The data below needs to be returned exactly, line for line.

★ ★ ★ ★ ★ ★ ★

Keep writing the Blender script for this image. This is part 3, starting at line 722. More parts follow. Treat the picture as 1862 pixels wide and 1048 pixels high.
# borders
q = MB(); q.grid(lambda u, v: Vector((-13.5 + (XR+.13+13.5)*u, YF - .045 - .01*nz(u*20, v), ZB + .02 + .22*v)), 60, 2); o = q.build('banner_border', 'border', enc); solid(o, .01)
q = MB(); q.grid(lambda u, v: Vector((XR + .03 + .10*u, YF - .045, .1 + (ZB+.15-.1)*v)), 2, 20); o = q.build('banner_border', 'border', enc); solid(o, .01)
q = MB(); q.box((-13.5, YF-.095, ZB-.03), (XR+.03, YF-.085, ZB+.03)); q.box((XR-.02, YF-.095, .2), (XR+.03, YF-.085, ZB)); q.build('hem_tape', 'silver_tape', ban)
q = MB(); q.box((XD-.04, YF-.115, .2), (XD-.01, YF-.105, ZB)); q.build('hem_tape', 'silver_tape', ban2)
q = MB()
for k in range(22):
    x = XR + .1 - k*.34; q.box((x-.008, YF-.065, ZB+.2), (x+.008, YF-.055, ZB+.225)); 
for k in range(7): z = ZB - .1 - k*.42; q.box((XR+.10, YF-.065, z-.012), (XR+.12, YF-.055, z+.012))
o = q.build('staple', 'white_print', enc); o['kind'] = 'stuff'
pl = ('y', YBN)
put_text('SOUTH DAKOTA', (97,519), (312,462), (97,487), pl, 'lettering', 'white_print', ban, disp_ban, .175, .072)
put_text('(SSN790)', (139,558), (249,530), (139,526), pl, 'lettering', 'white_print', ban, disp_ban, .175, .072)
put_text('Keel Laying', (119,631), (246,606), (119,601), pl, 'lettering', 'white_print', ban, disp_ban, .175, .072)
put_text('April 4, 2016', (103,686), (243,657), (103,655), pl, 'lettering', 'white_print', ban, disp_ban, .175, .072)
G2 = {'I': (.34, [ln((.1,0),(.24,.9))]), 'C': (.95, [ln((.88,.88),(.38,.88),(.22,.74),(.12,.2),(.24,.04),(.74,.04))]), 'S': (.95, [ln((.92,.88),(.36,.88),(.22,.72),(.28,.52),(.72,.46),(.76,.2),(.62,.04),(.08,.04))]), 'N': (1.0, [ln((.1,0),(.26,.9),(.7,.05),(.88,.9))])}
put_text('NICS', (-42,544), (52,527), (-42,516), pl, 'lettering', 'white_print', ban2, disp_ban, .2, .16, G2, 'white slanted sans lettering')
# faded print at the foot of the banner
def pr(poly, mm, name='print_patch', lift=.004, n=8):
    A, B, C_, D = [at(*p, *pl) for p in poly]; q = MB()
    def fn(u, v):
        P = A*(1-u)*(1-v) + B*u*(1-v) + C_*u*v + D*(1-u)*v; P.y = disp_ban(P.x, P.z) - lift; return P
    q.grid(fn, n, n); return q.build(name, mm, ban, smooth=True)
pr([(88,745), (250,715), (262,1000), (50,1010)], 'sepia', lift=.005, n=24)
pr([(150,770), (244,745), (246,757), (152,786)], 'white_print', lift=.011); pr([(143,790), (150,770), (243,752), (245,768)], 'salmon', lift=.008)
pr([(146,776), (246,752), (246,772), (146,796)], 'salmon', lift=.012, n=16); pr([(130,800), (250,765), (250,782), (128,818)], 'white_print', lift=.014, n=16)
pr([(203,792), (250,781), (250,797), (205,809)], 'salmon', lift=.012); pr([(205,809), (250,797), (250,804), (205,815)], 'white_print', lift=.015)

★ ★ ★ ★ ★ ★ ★

▶ _Answer for the task_
Keep writing the Blender script for this image. This is part 3, starting at line 722. More parts follow. Treat the picture as 1862 pixels wide and 1048 pixels high.
# borders
q = MB(); q.grid(lambda u, v: Vector((-13.5 + (XR+.13+13.5)*u, YF - .045 - .01*nz(u*20, v), ZB + .02 + .22*v)), 60, 2); o = q.build('banner_border', 'border', enc); solid(o, .01)
q = MB(); q.grid(lambda u, v: Vector((XR + .03 + .10*u, YF - .045, .1 + (ZB+.15-.1)*v)), 2, 20); o = q.build('banner_border', 'border', enc); solid(o, .01)
q = MB(); q.box((-13.5, YF-.095, ZB-.03), (XR+.03, YF-.085, ZB+.03)); q.box((XR-.02, YF-.095, .2), (XR+.03, YF-.085, ZB)); q.build('hem_tape', 'silver_tape', ban)
q = MB(); q.box((XD-.04, YF-.115, .2), (XD-.01, YF-.105, ZB)); q.build('hem_tape', 'silver_tape', ban2)
q = MB()
for k in range(22):
    x = XR + .1 - k*.34; q.box((x-.008, YF-.065, ZB+.2), (x+.008, YF-.055, ZB+.225)); 
for k in range(7): z = ZB - .1 - k*.42; q.box((XR+.10, YF-.065, z-.012), (XR+.12, YF-.055, z+.012))
o = q.build('staple', 'white_print', enc); o['kind'] = 'stuff'
pl = ('y', YBN)
put_text('SOUTH DAKOTA', (97,519), (312,462), (97,487), pl, 'lettering', 'white_print', ban, disp_ban, .175, .072)
put_text('(SSN790)', (139,558), (249,530), (139,526), pl, 'lettering', 'white_print', ban, disp_ban, .175, .072)
put_text('Keel Laying', (119,631), (246,606), (119,601), pl, 'lettering', 'white_print', ban, disp_ban, .175, .072)
put_text('April 4, 2016', (103,686), (243,657), (103,655), pl, 'lettering', 'white_print', ban, disp_ban, .175, .072)
G2 = {'I': (.34, [ln((.1,0),(.24,.9))]), 'C': (.95, [ln((.88,.88),(.38,.88),(.22,.74),(.12,.2),(.24,.04),(.74,.04))]), 'S': (.95, [ln((.92,.88),(.36,.88),(.22,.72),(.28,.52),(.72,.46),(.76,.2),(.62,.04),(.08,.04))]), 'N': (1.0, [ln((.1,0),(.26,.9),(.7,.05),(.88,.9))])}
put_text('NICS', (-42,544), (52,527), (-42,516), pl, 'lettering', 'white_print', ban2, disp_ban, .2, .16, G2, 'white slanted sans lettering')
# faded print at the foot of the banner
def pr(poly, mm, name='print_patch', lift=.004, n=8):
    A, B, C_, D = [at(*p, *pl) for p in poly]; q = MB()
    def fn(u, v):
        P = A*(1-u)*(1-v) + B*u*(1-v) + C_*u*v + D*(1-u)*v; P.y = disp_ban(P.x, P.z) - lift; return P
    q.grid(fn, n, n); return q.build(name, mm, ban, smooth=True)
pr([(88,745), (250,715), (262,1000), (50,1010)], 'sepia', lift=.005, n=24)
pr([(150,770), (244,745), (246,757), (152,786)], 'white_print', lift=.011); pr([(143,790), (150,770), (243,752), (245,768)], 'salmon', lift=.008)
pr([(146,776), (246,752), (246,772), (146,796)], 'salmon', lift=.012, n=16); pr([(130,800), (250,765), (250,782), (128,818)], 'white_print', lift=.014, n=16)
pr([(203,792), (250,781), (250,797), (205,809)], 'salmon', lift=.012); pr([(205,809), (250,797), (250,804), (205,815)], 'white_print', lift=.015)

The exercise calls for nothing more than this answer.